Liberation Comes From Power

It is an irony of the Christianization of slavery that while white society was pushing paintings of a European, rather than a Semitic, Jesus, the African American ministers of the day like Dr. King saw Jesus for what he was – a dark-skinned revolutionary – and a century later, they saw Dr. King for what he was – an insurgent, resistance fighter.

Today is also a day to reflect on other thinkers whose philosophy and example inspired Dr.

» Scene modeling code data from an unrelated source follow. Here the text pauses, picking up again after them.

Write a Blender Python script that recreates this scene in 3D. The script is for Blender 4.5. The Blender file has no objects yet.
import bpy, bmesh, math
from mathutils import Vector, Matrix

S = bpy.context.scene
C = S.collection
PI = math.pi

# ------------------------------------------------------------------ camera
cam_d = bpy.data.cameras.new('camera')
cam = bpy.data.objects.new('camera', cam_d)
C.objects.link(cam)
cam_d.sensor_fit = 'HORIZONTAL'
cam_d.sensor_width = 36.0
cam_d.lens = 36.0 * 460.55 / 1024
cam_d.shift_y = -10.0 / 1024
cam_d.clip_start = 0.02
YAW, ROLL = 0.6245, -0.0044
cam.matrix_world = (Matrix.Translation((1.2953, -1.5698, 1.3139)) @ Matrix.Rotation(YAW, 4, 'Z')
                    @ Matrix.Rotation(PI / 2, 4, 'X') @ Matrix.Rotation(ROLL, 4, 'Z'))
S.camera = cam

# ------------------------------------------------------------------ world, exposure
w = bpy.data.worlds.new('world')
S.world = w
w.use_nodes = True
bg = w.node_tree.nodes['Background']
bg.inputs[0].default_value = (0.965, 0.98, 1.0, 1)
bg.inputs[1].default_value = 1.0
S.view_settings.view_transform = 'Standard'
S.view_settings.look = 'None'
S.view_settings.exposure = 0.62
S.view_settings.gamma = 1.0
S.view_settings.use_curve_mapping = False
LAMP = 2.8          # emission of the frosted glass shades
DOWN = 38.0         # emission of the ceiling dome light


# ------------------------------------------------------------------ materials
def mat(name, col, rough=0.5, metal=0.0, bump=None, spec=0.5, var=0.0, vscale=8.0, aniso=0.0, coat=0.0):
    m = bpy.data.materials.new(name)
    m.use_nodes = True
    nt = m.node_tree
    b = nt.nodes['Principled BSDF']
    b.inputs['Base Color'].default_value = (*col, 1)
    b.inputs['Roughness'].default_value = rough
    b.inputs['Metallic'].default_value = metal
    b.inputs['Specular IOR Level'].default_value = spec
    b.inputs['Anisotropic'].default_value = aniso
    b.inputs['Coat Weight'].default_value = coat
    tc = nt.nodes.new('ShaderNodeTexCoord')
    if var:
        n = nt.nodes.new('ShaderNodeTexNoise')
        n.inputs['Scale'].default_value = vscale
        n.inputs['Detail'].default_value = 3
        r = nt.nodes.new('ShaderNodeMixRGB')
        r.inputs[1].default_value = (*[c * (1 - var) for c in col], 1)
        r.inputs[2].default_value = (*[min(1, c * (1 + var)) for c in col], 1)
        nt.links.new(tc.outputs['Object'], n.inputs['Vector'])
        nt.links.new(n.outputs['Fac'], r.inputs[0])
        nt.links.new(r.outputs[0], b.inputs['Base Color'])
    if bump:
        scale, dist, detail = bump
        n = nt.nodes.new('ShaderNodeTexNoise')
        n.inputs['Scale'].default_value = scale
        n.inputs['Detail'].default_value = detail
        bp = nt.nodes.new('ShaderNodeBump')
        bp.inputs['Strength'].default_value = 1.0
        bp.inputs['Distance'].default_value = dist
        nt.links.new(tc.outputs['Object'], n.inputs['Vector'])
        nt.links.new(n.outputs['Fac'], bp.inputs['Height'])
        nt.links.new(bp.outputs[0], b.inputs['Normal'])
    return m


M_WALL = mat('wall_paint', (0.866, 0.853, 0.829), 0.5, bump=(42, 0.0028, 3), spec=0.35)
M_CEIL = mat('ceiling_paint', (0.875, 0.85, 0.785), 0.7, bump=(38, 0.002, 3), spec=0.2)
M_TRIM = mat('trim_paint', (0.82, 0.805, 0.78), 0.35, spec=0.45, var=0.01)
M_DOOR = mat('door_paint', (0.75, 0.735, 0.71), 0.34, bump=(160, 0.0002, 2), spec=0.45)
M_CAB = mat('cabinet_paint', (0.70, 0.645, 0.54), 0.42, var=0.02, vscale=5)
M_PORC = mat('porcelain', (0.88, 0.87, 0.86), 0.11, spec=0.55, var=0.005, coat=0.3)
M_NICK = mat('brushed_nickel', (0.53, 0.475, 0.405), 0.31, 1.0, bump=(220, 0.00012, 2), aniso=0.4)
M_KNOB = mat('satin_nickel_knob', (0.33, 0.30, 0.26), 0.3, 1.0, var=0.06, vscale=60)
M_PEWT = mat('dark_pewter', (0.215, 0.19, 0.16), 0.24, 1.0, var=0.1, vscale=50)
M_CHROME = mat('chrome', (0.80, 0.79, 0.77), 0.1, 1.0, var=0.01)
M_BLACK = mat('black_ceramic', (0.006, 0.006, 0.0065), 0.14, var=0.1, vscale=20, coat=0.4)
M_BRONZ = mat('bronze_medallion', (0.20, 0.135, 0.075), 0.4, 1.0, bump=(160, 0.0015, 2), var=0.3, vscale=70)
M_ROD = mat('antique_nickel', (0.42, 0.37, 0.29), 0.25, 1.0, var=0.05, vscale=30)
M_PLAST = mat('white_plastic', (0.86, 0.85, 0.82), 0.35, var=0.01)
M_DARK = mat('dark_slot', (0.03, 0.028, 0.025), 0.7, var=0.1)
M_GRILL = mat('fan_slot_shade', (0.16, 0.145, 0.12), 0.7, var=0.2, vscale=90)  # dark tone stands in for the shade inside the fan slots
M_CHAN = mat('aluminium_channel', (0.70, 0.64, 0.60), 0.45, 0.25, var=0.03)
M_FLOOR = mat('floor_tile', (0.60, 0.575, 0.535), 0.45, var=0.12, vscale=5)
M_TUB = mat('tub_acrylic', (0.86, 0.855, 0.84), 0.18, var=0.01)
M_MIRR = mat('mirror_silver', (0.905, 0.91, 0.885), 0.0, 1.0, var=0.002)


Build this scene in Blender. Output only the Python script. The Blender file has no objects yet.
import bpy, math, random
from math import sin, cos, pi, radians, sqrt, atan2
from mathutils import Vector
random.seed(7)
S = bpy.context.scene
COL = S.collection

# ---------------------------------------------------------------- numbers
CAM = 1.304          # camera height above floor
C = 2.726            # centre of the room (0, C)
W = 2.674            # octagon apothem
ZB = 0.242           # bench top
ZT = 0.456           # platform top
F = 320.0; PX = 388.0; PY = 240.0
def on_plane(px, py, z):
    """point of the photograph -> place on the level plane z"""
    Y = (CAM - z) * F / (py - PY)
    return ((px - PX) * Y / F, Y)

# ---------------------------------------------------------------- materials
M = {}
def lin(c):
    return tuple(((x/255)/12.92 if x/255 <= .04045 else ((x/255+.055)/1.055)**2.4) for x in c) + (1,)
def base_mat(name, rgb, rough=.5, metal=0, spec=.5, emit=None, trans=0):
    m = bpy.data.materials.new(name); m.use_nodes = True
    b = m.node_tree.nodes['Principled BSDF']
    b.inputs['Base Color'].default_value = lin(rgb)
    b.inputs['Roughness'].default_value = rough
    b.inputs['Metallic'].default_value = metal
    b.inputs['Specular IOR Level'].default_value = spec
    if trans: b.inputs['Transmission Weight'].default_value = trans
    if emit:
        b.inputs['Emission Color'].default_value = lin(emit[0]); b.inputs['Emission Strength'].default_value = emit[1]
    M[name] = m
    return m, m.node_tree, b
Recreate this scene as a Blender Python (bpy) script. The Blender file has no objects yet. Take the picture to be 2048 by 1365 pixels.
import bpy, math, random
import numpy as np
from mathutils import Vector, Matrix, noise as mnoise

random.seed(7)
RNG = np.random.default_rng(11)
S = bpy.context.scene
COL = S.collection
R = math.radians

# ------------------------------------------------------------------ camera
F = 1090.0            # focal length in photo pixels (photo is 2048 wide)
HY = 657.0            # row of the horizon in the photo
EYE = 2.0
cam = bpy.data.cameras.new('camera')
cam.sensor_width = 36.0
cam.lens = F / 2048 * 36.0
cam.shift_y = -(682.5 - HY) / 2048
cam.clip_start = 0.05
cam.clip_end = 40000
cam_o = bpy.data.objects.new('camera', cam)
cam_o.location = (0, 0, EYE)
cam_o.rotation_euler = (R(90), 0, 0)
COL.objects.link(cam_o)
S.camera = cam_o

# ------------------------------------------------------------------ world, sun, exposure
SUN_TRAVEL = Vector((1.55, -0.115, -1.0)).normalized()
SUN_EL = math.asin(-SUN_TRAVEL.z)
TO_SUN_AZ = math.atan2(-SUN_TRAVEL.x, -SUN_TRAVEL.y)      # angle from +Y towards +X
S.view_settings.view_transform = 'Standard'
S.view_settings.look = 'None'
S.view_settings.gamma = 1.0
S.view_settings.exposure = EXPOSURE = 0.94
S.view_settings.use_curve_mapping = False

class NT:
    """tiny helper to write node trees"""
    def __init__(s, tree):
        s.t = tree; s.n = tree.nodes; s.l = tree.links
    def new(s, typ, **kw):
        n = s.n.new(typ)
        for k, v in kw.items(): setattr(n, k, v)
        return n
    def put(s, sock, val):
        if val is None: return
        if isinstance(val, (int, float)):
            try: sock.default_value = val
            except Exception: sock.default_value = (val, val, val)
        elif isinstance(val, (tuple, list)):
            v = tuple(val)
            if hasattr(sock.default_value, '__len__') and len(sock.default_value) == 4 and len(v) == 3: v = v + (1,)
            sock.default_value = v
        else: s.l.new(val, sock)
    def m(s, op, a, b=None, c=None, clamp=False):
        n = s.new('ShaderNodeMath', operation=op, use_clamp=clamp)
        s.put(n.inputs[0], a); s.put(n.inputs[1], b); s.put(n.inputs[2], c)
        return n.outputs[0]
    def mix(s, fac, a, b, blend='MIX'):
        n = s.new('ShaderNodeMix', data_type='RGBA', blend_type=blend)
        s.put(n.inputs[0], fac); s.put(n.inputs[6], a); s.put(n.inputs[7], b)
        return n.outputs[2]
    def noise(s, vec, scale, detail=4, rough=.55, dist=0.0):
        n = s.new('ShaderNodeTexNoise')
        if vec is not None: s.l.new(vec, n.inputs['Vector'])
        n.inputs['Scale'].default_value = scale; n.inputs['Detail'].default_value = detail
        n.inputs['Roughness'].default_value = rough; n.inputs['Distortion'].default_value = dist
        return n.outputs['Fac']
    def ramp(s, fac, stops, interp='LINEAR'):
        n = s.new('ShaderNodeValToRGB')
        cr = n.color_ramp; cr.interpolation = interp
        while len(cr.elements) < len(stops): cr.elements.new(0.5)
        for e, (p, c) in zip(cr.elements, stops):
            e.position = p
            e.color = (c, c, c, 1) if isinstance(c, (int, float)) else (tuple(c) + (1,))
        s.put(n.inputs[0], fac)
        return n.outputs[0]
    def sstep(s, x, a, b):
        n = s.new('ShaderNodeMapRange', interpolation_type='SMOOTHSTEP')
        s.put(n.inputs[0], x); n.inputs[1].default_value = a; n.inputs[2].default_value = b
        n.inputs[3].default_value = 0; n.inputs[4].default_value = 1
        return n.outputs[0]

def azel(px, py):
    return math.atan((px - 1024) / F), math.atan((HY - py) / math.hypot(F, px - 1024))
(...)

King.

Our own Ida B. Wells, always a few steps ahead of a noose: “That (the Memphis lynchings) is what opened my eyes to what lynching really was – an excuse to get rid of Negroes who were acquiring wealth and property and thus keep the race terrorized.”

Union and civil rights leader A. Philip Randolph, who defied white threats, said: “True liberation can be acquired and maintained only when the Negro people possess power.  And power is the product and flower of organization…of the masses” and “At the banquet table of nature, there are no reserved seats.  You get what you can take, and you keep what you can hold.  If you can’t take anything, you won’t get anything, and if you can’t hold anything, you won’t keep anything.  And you can’t take anything without organization.”

And Dr. King would recognize his sentiment in an appropriate quote for whites on this special day.  Georgetown Professor Michael Eric Dyson: “What better way to use white privilege than to undermine it, raise questions about it, leverage it on behalf of black and brown people, who don’t usually have a voice in the matter at all.”

Morality Demands Action

If Dr. King’s legacy teaches us anything, it is that morality requires action, action drives change, and much, much more change is needed today.

Just think: when Dr. King was killed in Memphis, the median income of white households here earned twice as much as African American families.  They still do today.

And that’s despite African Americans increasing their high school graduation rate from 15% to 86% and the percentage of bachelor’s degrees from 4% to 20%, and with the percentage of African Americans with white collar jobs was rising from about 8% to 53%.

For those for whom the meaning of structural racism and institutional racism is dismissed, they should only look at the facts and how the talk about racial progress drastically lags reality. .

Since Dr. King’s death, the poverty rate for African Americans in Memphis decreased but remains three times more than the white poverty rate.  The black child poverty rate is more than four times the white child poverty rate, and a poor child born in the bottom one-fifth of Memphis’ incomes has a 3% – the worst odds in the continental U.S. – of making it into the top on-fifth

The percentage of African American men not in the labor force has not improved.  The percentage of African Americans in jail or prison has doubled.  There is the need for 33,000 affordable housing units.

White Memphians often respond incredulously when confronted by the fact that their African American neighbors are frustrated and angry about the inequality and inequity that characterize the local economy and the city itself.

The statistics tell a story of too little progress for too long, and today, Dr. King’s life reminds us that accepting the status quo is nothing short of unthinkable.